We are where we are because of the cumulative effect of the legacy of 18 years of Conservative and 13 years of New Labour government. Over recent decades, successive Labour and Tory governments literally looked the other way, when it came to tax evasion, allowing the UK's tax gap to grow to an eye-watering £34 billion each year. Total fiscal consolidation over the course of this Parliament amounts to £120 billon pounds, which indicates the scale of the problem.

Labour can cry wolf until it goes horse over this scandal, but these lost billions are their legacy as much as the Tories'.  Back in 2005, the last Labour UK Westminster Government merged Inland Revenue and Customs and Excise and then proceeded to cut almost a third of jobs in five years (99,000 to 68,000).  They also slashed the budget for tackling the tax gap by nearly 50% (£3.6 billon to £1.9 billion) between 2006-10.
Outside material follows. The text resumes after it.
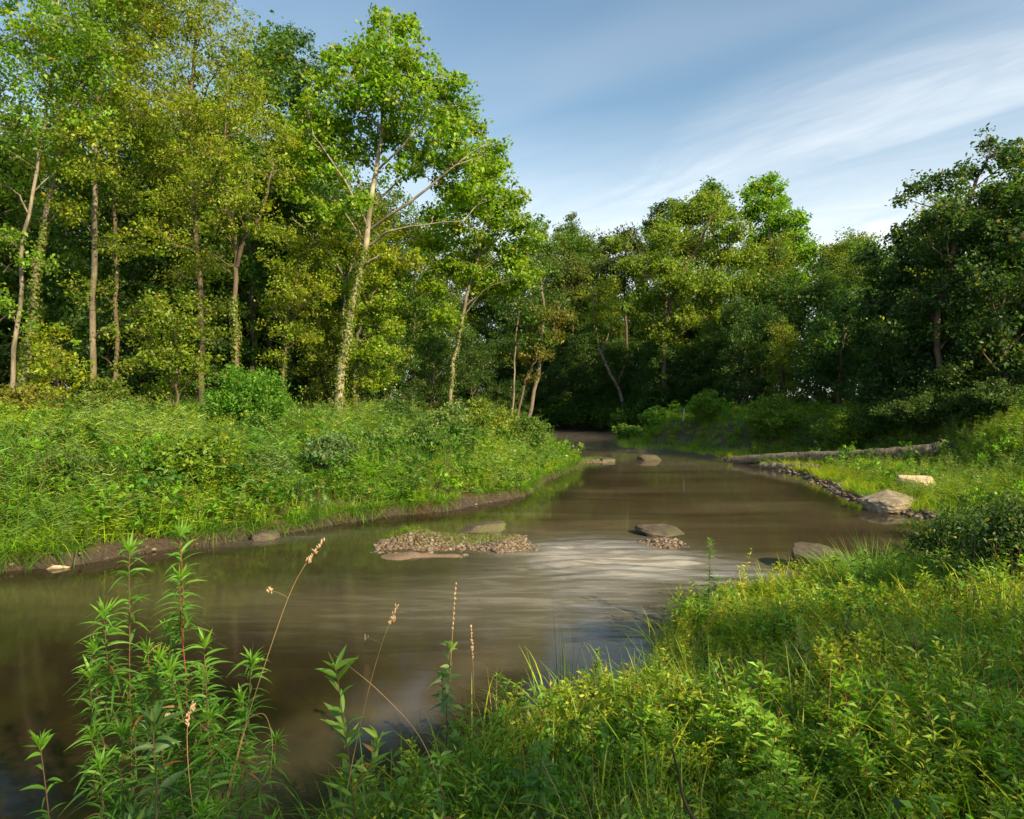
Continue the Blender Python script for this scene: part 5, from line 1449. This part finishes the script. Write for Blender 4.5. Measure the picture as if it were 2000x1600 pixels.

The weasel-like cop out of simply relying on ‘business as usual’ to fix the tax evasion issue is duplicitous at best – for all the hot air and the rhetoric from the usual suspects - expecting Westminster to fix the problem could at best be described as naive. We need to deal with Tax evasion with concerted worldwide action – the Swiss banks have crumbled in the face of court cases in the US (a few Swiss banks have even collapsed) in relation to tax avoidance by US citizens.

So if the USA can do it, then why not the UK – for one thing there is a lack of any great desire to do anything about it (hence Ed Ball’s telling silence). The UK’s Crown Dependency Tax havens are based in some of the few remaining (fiscally useful) scattered remnants of Empire lie at the dark heart of the tax evasion problem.

Plaid Cymru will not compromise on its commitment to tackling tax evasion. Vast sums of money that should have been collected properly and invested in vital public services such as health and education have been lost. Plaid Cymru, while the Westminster parties fall over themselves to appease the City bankers and their wealthy backers, puts Welsh communities first.